The basis trade has gained momentum in the cryptocurrency space following the introduction of spot Bitcoin exchange-traded funds (ETFs) in January. Traders can buy these ETFs and sell futures representing Bitcoin at higher prices, profiting from the price differences. The availability of ETFs has made it easier to execute this trade through regulated brokers, streamlining the cash-and-carry strategy in crypto markets. Hedge funds are taking record net short positions on Bitcoin, indicating a bearish outlook on BTC despite buying Spot ETFs. This is a commonly used position hedge for institutional investors managing billions of dollars.

While the surge in short interest aligns with a resurgence in demand for spot Bitcoin ETFs, it should not be assumed that the basis trade is the primary driver behind flows into the ETFs. The organic directional demand remains the key source behind the strong ETF flow, rather than traders motivated purely by futures premium arbitrage. The basis, which represents the difference between spot and futures prices, experienced higher levels from late November to mid-March, averaging around 20% annualized with a slight dip in February. Currently, the premium has ranged between 11% and 16% in recent weeks before declining to approximately 6% at present.

The popularity of the basis trade can complicate the interpretation of short-term ETF flow data when analyzing investor interest in the asset class. While Bitcoin ETFs have seen significant net inflows of $15.6 billion since their launch, they recorded outflows of $65 million on Monday.
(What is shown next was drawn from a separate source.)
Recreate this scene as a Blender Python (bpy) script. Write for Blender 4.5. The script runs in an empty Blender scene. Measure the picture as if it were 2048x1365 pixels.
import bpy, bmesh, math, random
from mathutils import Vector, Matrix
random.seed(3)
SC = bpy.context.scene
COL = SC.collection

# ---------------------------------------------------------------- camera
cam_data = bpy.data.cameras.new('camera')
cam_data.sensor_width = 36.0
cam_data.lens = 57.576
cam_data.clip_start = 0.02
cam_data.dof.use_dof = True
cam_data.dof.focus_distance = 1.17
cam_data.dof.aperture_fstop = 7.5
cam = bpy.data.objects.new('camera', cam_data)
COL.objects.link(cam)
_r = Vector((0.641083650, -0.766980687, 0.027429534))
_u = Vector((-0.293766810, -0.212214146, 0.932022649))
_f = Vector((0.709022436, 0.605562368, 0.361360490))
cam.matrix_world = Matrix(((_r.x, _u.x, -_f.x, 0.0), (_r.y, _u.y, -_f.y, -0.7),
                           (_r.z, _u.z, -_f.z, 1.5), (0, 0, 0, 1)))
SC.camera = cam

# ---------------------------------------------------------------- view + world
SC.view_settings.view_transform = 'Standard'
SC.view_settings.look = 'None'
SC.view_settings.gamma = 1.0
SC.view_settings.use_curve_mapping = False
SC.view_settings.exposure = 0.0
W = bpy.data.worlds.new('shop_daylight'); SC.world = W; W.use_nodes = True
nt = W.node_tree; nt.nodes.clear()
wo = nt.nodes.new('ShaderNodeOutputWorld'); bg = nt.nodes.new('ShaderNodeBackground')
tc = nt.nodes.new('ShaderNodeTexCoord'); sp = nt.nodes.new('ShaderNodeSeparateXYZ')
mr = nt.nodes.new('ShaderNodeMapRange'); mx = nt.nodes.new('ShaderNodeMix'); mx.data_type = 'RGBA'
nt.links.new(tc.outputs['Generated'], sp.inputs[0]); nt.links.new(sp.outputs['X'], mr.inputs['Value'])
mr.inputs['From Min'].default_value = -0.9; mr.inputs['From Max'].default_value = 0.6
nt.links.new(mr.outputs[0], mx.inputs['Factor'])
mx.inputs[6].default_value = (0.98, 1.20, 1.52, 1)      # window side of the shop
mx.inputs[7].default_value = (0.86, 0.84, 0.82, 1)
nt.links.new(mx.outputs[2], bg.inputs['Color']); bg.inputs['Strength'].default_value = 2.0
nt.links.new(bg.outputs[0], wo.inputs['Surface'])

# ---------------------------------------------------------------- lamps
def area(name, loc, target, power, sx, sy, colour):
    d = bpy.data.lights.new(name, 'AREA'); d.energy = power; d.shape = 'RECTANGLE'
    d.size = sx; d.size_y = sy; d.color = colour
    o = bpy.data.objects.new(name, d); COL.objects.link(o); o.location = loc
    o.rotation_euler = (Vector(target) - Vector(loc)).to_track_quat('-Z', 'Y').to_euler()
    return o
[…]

Net BTC ETF inflows are closely monitored daily, but they do not always represent organic demand for BTC. In the preceding week, BTC spot ETFs consistently experienced strong inflows, with a total net inflow of approximately $1.83 billion. The cumulative net inflow since the inception of these ETFs has now reached a record high of about $15.7 billion, indicating growing interest in the cryptocurrency asset class.